■ **Given instruction**
Please output every line of the material as it stands, without the pictures.
* begin Data rows *
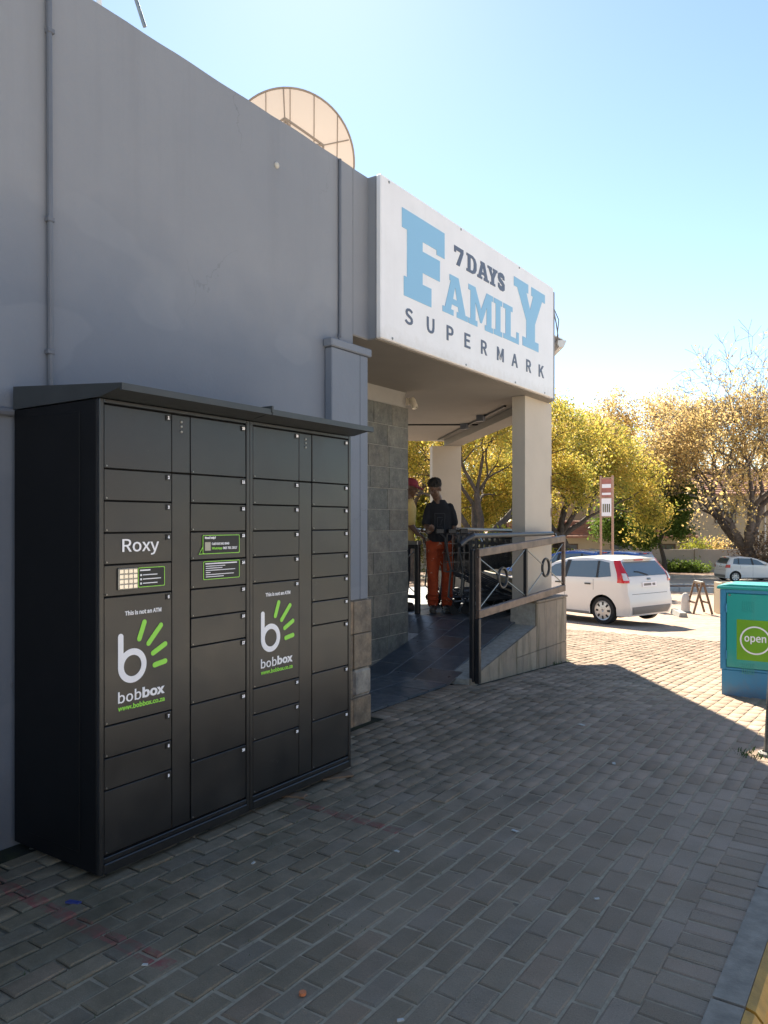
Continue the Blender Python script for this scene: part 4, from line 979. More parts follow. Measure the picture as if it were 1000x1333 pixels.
# ------------------------------------------------------------------ two people
def remeshed(mb, voxel, smooth=4):
    me = bpy.data.meshes.new('t'); me.from_pydata(mb.v, [], mb.f)
    o = bpy.data.objects.new('t', me); COL.objects.link(o)
    r = o.modifiers.new('r', 'REMESH'); r.mode = 'VOXEL'; r.voxel_size = voxel
    s = o.modifiers.new('s', 'SMOOTH'); s.iterations = smooth; s.factor = 0.5
    dg = bpy.context.evaluated_depsgraph_get(); dg.update()
    out = bpy.data.meshes.new_from_object(o.evaluated_get(dg), depsgraph=dg)
    bpy.data.objects.remove(o); out.materials.clear()
    out.polygons.foreach_set('use_smooth', [True]*len(out.polygons)); return out
def part(name, mb, mat, parent, voxel=0.009, smooth=4):
    me = remeshed(mb, voxel, smooth); me.materials.append(M[mat]); return link(name, me, parent)
def loft(mb, rings, n=18):                               # rings: (cx, cy, cz, rx, ry)
    vs = []; fs = []
    for cx, cy, cz, rx, ry in rings:
        for k in range(n): a = 2*math.pi*k/n; vs.append((cx+rx*math.cos(a), cy+ry*math.sin(a), cz))
    for i in range(len(rings)-1):
        for k in range(n): fs.append((i*n+k, i*n+(k+1) % n, (i+1)*n+(k+1) % n, (i+1)*n+k))
    fs += [tuple(range(n))[::-1], tuple((len(rings)-1)*n+k for k in range(n))]
    mb.add(vs, fs)
def limb(mb, pts, rs):
    mb.tube(pts, rs, 14)
    for p, r in zip(pts, rs): mb.sphere(p, r, r, r, 12, 8)
def hand(mb, wrist, dirv, palm_n, thumb_side, curl=0.5):
    # palm, four bent fingers of different lengths, a thumb leaving the side of the palm
    dirv = Vector(dirv).normalized(); pn = Vector(palm_n); pn = (pn-dirv*pn.dot(dirv)).normalized(); side = dirv.cross(pn)*thumb_side
    w = Vector(wrist)
    for t, r in ((0.0, .022), (.03, .027), (.06, .030), (.085, .028)):
        for s in (-1, 0, 1): mb.sphere(w+dirv*t+side*s*0.017, r*.62, r*.62, r*.62, 8, 6)
    for k, (off, L) in enumerate(((.030, .072), (.010, .080), (-.010, .074), (-.029, .058))):
        p0 = w+dirv*.085+side*off; a = curl*0.7
        d1 = (dirv*math.cos(a)+pn*math.sin(a)); p1 = p0+d1*L*.45
        d2 = (dirv*math.cos(a*2.1)+pn*math.sin(a*2.1)); p2 = p1+d2*L*.32
        d3 = (dirv*math.cos(a*3)+pn*math.sin(a*3)); p3 = p2+d3*L*.25
        limb(mb, [p0-dirv*.02, p0, p1, p2, p3], [.0105, .0105, .0095, .0088, .0078])
    q0 = w+dirv*.02+side*.024; q1 = q0+(dirv*.55+side*.75+pn*.25).normalized()*.042; q2 = q1+(dirv*.85+side*.25+pn*.45).normalized()*.032
    limb(mb, [q0, q1, q2], [.014, .012, .0095])
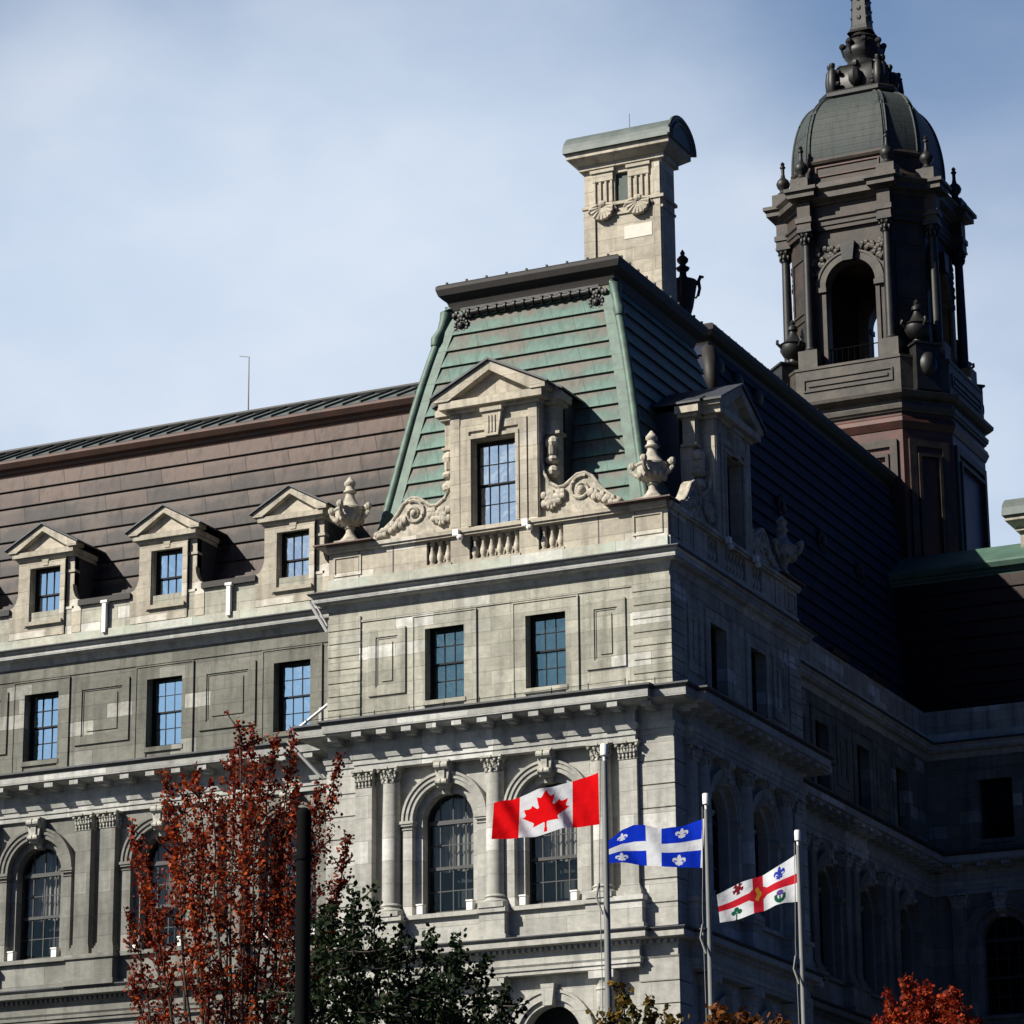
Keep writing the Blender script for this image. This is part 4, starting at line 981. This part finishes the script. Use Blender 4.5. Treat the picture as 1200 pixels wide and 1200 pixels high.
b=MB(); b.sweep(octo(1.15,.72),[(0,54.4),(.02,54.5),(-.05,54.6),(-.15,55.5),(-.1,55.6),(-.3,55.7)],closed=True)
for (x,y) in octo(1.1,.95):
    b.lathe([(.10,0),(.2,.15),(.22,.5),(.17,.95),(.08,1.12),(.12,1.2),(.12,1.32),(.02,1.36)],(x,y,54.42),10)
for i in range(8):
    a=i*math.pi/4; b.ell((TX+1.18*math.cos(a),TY+1.18*math.sin(a),55.),(.28,.28,.42),8,5); b.ell((TX+1.05*math.cos(a),TY+1.05*math.sin(a),55.62),(.16,.16,.16),6,4)
    P=octo(1.12,.8); x,y=P[i]; 
    for k in range(5): b.ell((x+rng.uniform(-.2,.2),y+rng.uniform(-.2,.2),54.6+.18*k),(.12,.12,.1),6,4)
b.lathe([(1.0,55.4),(.8,55.8),(.62,56.0),(.66,56.15),(.78,56.3),(.8,56.5),(.7,56.65),(.72,56.8),(.62,56.95),(.7,57.0),(.5,57.15),(.45,57.3)],(TX,TY,0),16)
for k in range(8): a=k*math.pi/4+.39; b.ell((TX+.82*math.cos(a),TY+.82*math.sin(a),56.75),(.14,.14,.14),7,5); b.tube([(TX+.75*math.cos(a),TY+.75*math.sin(a),56.3),(TX+.86*math.cos(a),TY+.86*math.sin(a),56.7)],.06,5)
b.obj('crown','bronze',TW,smooth='auto')
b=MB(); q=lambda r,c: [(TX-c,TY-r),(TX+c,TY-r),(TX+r,TY-c),(TX+r,TY+c),(TX+c,TY+r),(TX-c,TY+r),(TX-r,TY+c),(TX-r,TY-c)]
for (r,z,r2,z2) in ((.52,57.25,.42,57.4),(.42,57.4,.36,57.6),(.36,57.6,.22,61.),(.30,61,.3,61.2),(.1,61.2,.03,63.)):
    A=q(r,r*.8);B=q(r2,r2*.8)
    for i in range(8): j=(i+1)%8; b.add([(*A[i],z),(*A[j],z),(*B[j],z2),(*B[i],z2)],[(0,1,2,3)])
for z in np.arange(57.9,60.8,.42):
    for s1 in (-1,1):
        for s2 in (-1,1): b.ell((TX+s1*.33*(1-(z-57.6)*.11),TY+s2*.33*(1-(z-57.6)*.11),z),(.06,.06,.06),6,4)
    b.ell((TX,TY-.36+.04*(z-57.6),z),(.1,.05,.12),6,4); b.ell((TX+.36-.04*(z-57.6),TY,z),(.05,.1,.12),6,4)
b.obj('spire','bronze',TW)
def turn(): 
    b=MB(); b.lathe([(.30,0),(.26,.12),(.14,.22),(.14,.30),(.24,.42),(.28,.56),(.22,.70),(.10,.82),(.07,1.0),(.07,1.2),(.11,1.24),(.11,1.3),(.06,1.34),(.09,1.42),(.03,1.5)],(0,0,0),14); b.box(-.36,.36,-.36,.36,-.5,0.02,1)
    return b.obj('finial',['bronze','towergrey'],TW,smooth='auto')
t0=turn()
for i,(x,y) in enumerate(octo(2.95,1.75)):
    o=t0 if i==0 else t0.copy()
    if i: COL.objects.link(o); o.parent=TW
    o.location=(x,y,50.15)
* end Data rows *
■ **Final result**
Continue the Blender Python script for this scene: part 4, from line 979. More parts follow. Measure the picture as if it were 1000x1333 pixels.
# ------------------------------------------------------------------ two people
def remeshed(mb, voxel, smooth=4):
    me = bpy.data.meshes.new('t'); me.from_pydata(mb.v, [], mb.f)
    o = bpy.data.objects.new('t', me); COL.objects.link(o)
    r = o.modifiers.new('r', 'REMESH'); r.mode = 'VOXEL'; r.voxel_size = voxel
    s = o.modifiers.new('s', 'SMOOTH'); s.iterations = smooth; s.factor = 0.5
    dg = bpy.context.evaluated_depsgraph_get(); dg.update()
    out = bpy.data.meshes.new_from_object(o.evaluated_get(dg), depsgraph=dg)
    bpy.data.objects.remove(o); out.materials.clear()
    out.polygons.foreach_set('use_smooth', [True]*len(out.polygons)); return out
def part(name, mb, mat, parent, voxel=0.009, smooth=4):
    me = remeshed(mb, voxel, smooth); me.materials.append(M[mat]); return link(name, me, parent)
def loft(mb, rings, n=18):                               # rings: (cx, cy, cz, rx, ry)
    vs = []; fs = []
    for cx, cy, cz, rx, ry in rings:
        for k in range(n): a = 2*math.pi*k/n; vs.append((cx+rx*math.cos(a), cy+ry*math.sin(a), cz))
    for i in range(len(rings)-1):
        for k in range(n): fs.append((i*n+k, i*n+(k+1) % n, (i+1)*n+(k+1) % n, (i+1)*n+k))
    fs += [tuple(range(n))[::-1], tuple((len(rings)-1)*n+k for k in range(n))]
    mb.add(vs, fs)
def limb(mb, pts, rs):
    mb.tube(pts, rs, 14)
    for p, r in zip(pts, rs): mb.sphere(p, r, r, r, 12, 8)
def hand(mb, wrist, dirv, palm_n, thumb_side, curl=0.5):
    # palm, four bent fingers of different lengths, a thumb leaving the side of the palm
    dirv = Vector(dirv).normalized(); pn = Vector(palm_n); pn = (pn-dirv*pn.dot(dirv)).normalized(); side = dirv.cross(pn)*thumb_side
    w = Vector(wrist)
    for t, r in ((0.0, .022), (.03, .027), (.06, .030), (.085, .028)):
        for s in (-1, 0, 1): mb.sphere(w+dirv*t+side*s*0.017, r*.62, r*.62, r*.62, 8, 6)
    for k, (off, L) in enumerate(((.030, .072), (.010, .080), (-.010, .074), (-.029, .058))):
        p0 = w+dirv*.085+side*off; a = curl*0.7
        d1 = (dirv*math.cos(a)+pn*math.sin(a)); p1 = p0+d1*L*.45
        d2 = (dirv*math.cos(a*2.1)+pn*math.sin(a*2.1)); p2 = p1+d2*L*.32
        d3 = (dirv*math.cos(a*3)+pn*math.sin(a*3)); p3 = p2+d3*L*.25
        limb(mb, [p0-dirv*.02, p0, p1, p2, p3], [.0105, .0105, .0095, .0088, .0078])
    q0 = w+dirv*.02+side*.024; q1 = q0+(dirv*.55+side*.75+pn*.25).normalized()*.042; q2 = q1+(dirv*.85+side*.25+pn*.45).normalized()*.032
    limb(mb, [q0, q1, q2], [.014, .012, .0095])
Keep writing the Blender script for this image. This is part 4, starting at line 981. This part finishes the script. Use Blender 4.5. Treat the picture as 1200 pixels wide and 1200 pixels high.
b=MB(); b.sweep(octo(1.15,.72),[(0,54.4),(.02,54.5),(-.05,54.6),(-.15,55.5),(-.1,55.6),(-.3,55.7)],closed=True)
for (x,y) in octo(1.1,.95):
    b.lathe([(.10,0),(.2,.15),(.22,.5),(.17,.95),(.08,1.12),(.12,1.2),(.12,1.32),(.02,1.36)],(x,y,54.42),10)
for i in range(8):
    a=i*math.pi/4; b.ell((TX+1.18*math.cos(a),TY+1.18*math.sin(a),55.),(.28,.28,.42),8,5); b.ell((TX+1.05*math.cos(a),TY+1.05*math.sin(a),55.62),(.16,.16,.16),6,4)
    P=octo(1.12,.8); x,y=P[i]; 
    for k in range(5): b.ell((x+rng.uniform(-.2,.2),y+rng.uniform(-.2,.2),54.6+.18*k),(.12,.12,.1),6,4)
b.lathe([(1.0,55.4),(.8,55.8),(.62,56.0),(.66,56.15),(.78,56.3),(.8,56.5),(.7,56.65),(.72,56.8),(.62,56.95),(.7,57.0),(.5,57.15),(.45,57.3)],(TX,TY,0),16)
for k in range(8): a=k*math.pi/4+.39; b.ell((TX+.82*math.cos(a),TY+.82*math.sin(a),56.75),(.14,.14,.14),7,5); b.tube([(TX+.75*math.cos(a),TY+.75*math.sin(a),56.3),(TX+.86*math.cos(a),TY+.86*math.sin(a),56.7)],.06,5)
b.obj('crown','bronze',TW,smooth='auto')
b=MB(); q=lambda r,c: [(TX-c,TY-r),(TX+c,TY-r),(TX+r,TY-c),(TX+r,TY+c),(TX+c,TY+r),(TX-c,TY+r),(TX-r,TY+c),(TX-r,TY-c)]
for (r,z,r2,z2) in ((.52,57.25,.42,57.4),(.42,57.4,.36,57.6),(.36,57.6,.22,61.),(.30,61,.3,61.2),(.1,61.2,.03,63.)):
    A=q(r,r*.8);B=q(r2,r2*.8)
    for i in range(8): j=(i+1)%8; b.add([(*A[i],z),(*A[j],z),(*B[j],z2),(*B[i],z2)],[(0,1,2,3)])
for z in np.arange(57.9,60.8,.42):
    for s1 in (-1,1):
        for s2 in (-1,1): b.ell((TX+s1*.33*(1-(z-57.6)*.11),TY+s2*.33*(1-(z-57.6)*.11),z),(.06,.06,.06),6,4)
    b.ell((TX,TY-.36+.04*(z-57.6),z),(.1,.05,.12),6,4); b.ell((TX+.36-.04*(z-57.6),TY,z),(.05,.1,.12),6,4)
b.obj('spire','bronze',TW)
def turn(): 
    b=MB(); b.lathe([(.30,0),(.26,.12),(.14,.22),(.14,.30),(.24,.42),(.28,.56),(.22,.70),(.10,.82),(.07,1.0),(.07,1.2),(.11,1.24),(.11,1.3),(.06,1.34),(.09,1.42),(.03,1.5)],(0,0,0),14); b.box(-.36,.36,-.36,.36,-.5,0.02,1)
    return b.obj('finial',['bronze','towergrey'],TW,smooth='auto')
t0=turn()
for i,(x,y) in enumerate(octo(2.95,1.75)):
    o=t0 if i==0 else t0.copy()
    if i: COL.objects.link(o); o.parent=TW
    o.location=(x,y,50.15)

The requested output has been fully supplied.